# [Records excerpted from a collection]
----------------------------------------
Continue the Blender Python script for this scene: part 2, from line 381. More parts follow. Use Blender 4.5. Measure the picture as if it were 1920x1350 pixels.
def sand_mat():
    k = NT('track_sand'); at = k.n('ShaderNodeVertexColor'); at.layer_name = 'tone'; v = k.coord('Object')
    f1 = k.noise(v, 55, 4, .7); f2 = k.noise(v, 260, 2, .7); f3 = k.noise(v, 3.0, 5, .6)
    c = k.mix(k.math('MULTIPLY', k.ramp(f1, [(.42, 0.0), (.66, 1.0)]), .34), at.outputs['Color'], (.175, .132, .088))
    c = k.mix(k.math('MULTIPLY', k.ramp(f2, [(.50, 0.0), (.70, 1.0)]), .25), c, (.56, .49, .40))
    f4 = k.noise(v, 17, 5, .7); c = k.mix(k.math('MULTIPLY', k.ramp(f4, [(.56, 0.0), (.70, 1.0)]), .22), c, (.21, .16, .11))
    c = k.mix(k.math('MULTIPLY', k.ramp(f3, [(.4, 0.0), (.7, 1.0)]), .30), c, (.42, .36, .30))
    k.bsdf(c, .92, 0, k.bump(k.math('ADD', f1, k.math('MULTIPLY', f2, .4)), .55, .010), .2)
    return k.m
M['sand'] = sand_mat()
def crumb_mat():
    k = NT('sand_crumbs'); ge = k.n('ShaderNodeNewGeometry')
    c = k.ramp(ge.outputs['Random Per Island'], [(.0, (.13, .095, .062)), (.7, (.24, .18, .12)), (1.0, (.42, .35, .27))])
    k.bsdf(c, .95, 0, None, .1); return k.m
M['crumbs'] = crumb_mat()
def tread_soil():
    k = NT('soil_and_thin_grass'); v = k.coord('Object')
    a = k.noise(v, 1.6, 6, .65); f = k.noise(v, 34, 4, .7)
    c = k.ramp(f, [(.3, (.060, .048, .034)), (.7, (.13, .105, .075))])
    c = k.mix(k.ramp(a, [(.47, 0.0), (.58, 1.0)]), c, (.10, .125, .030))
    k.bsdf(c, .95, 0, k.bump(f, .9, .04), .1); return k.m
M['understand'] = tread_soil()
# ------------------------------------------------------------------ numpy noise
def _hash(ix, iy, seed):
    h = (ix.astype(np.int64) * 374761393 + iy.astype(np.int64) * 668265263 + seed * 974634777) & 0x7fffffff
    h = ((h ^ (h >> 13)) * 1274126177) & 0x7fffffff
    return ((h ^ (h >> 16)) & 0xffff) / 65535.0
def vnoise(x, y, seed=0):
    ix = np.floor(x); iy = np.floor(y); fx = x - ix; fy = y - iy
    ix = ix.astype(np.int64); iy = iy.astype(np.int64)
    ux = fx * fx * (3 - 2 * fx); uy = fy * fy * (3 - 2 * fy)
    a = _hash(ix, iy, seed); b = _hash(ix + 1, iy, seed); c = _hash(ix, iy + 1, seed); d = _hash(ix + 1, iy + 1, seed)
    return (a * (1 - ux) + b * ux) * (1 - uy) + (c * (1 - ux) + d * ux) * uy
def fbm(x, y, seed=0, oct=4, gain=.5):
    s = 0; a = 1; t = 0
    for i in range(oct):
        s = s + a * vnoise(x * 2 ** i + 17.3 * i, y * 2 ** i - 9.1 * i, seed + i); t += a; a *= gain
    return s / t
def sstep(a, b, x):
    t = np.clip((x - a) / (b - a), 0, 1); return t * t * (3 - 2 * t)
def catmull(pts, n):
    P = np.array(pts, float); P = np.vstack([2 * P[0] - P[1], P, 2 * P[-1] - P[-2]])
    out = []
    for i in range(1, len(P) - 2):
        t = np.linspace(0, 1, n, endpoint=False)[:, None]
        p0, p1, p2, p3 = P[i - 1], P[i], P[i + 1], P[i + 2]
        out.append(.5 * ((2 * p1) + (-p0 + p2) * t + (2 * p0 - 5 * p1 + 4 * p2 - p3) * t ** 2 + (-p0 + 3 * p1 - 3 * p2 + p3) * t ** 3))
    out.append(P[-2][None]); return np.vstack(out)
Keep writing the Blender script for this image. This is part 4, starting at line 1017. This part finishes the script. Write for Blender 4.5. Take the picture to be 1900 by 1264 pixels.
----------------------------------------
# [Task to carry out]
Print every line of the records exactly. Omit nothing.

# [Solution to this problem]
Continue the Blender Python script for this scene: part 2, from line 381. More parts follow. Use Blender 4.5. Measure the picture as if it were 1920x1350 pixels.
def sand_mat():
    k = NT('track_sand'); at = k.n('ShaderNodeVertexColor'); at.layer_name = 'tone'; v = k.coord('Object')
    f1 = k.noise(v, 55, 4, .7); f2 = k.noise(v, 260, 2, .7); f3 = k.noise(v, 3.0, 5, .6)
    c = k.mix(k.math('MULTIPLY', k.ramp(f1, [(.42, 0.0), (.66, 1.0)]), .34), at.outputs['Color'], (.175, .132, .088))
    c = k.mix(k.math('MULTIPLY', k.ramp(f2, [(.50, 0.0), (.70, 1.0)]), .25), c, (.56, .49, .40))
    f4 = k.noise(v, 17, 5, .7); c = k.mix(k.math('MULTIPLY', k.ramp(f4, [(.56, 0.0), (.70, 1.0)]), .22), c, (.21, .16, .11))
    c = k.mix(k.math('MULTIPLY', k.ramp(f3, [(.4, 0.0), (.7, 1.0)]), .30), c, (.42, .36, .30))
    k.bsdf(c, .92, 0, k.bump(k.math('ADD', f1, k.math('MULTIPLY', f2, .4)), .55, .010), .2)
    return k.m
M['sand'] = sand_mat()
def crumb_mat():
    k = NT('sand_crumbs'); ge = k.n('ShaderNodeNewGeometry')
    c = k.ramp(ge.outputs['Random Per Island'], [(.0, (.13, .095, .062)), (.7, (.24, .18, .12)), (1.0, (.42, .35, .27))])
    k.bsdf(c, .95, 0, None, .1); return k.m
M['crumbs'] = crumb_mat()
def tread_soil():
    k = NT('soil_and_thin_grass'); v = k.coord('Object')
    a = k.noise(v, 1.6, 6, .65); f = k.noise(v, 34, 4, .7)
    c = k.ramp(f, [(.3, (.060, .048, .034)), (.7, (.13, .105, .075))])
    c = k.mix(k.ramp(a, [(.47, 0.0), (.58, 1.0)]), c, (.10, .125, .030))
    k.bsdf(c, .95, 0, k.bump(f, .9, .04), .1); return k.m
M['understand'] = tread_soil()
# ------------------------------------------------------------------ numpy noise
def _hash(ix, iy, seed):
    h = (ix.astype(np.int64) * 374761393 + iy.astype(np.int64) * 668265263 + seed * 974634777) & 0x7fffffff
    h = ((h ^ (h >> 13)) * 1274126177) & 0x7fffffff
    return ((h ^ (h >> 16)) & 0xffff) / 65535.0
def vnoise(x, y, seed=0):
    ix = np.floor(x); iy = np.floor(y); fx = x - ix; fy = y - iy
    ix = ix.astype(np.int64); iy = iy.astype(np.int64)
    ux = fx * fx * (3 - 2 * fx); uy = fy * fy * (3 - 2 * fy)
    a = _hash(ix, iy, seed); b = _hash(ix + 1, iy, seed); c = _hash(ix, iy + 1, seed); d = _hash(ix + 1, iy + 1, seed)
    return (a * (1 - ux) + b * ux) * (1 - uy) + (c * (1 - ux) + d * ux) * uy
def fbm(x, y, seed=0, oct=4, gain=.5):
    s = 0; a = 1; t = 0
    for i in range(oct):
        s = s + a * vnoise(x * 2 ** i + 17.3 * i, y * 2 ** i - 9.1 * i, seed + i); t += a; a *= gain
    return s / t
def sstep(a, b, x):
    t = np.clip((x - a) / (b - a), 0, 1); return t * t * (3 - 2 * t)
def catmull(pts, n):
    P = np.array(pts, float); P = np.vstack([2 * P[0] - P[1], P, 2 * P[-1] - P[-2]])
    out = []
    for i in range(1, len(P) - 2):
        t = np.linspace(0, 1, n, endpoint=False)[:, None]
        p0, p1, p2, p3 = P[i - 1], P[i], P[i + 1], P[i + 2]
        out.append(.5 * ((2 * p1) + (-p0 + p2) * t + (2 * p0 - 5 * p1 + 4 * p2 - p3) * t ** 2 + (-p0 + 3 * p1 - 3 * p2 + p3) * t ** 3))
    out.append(P[-2][None]); return np.vstack(out)
Keep writing the Blender script for this image. This is part 4, starting at line 1017. This part finishes the script. Write for Blender 4.5. Take the picture to be 1900 by 1264 pixels.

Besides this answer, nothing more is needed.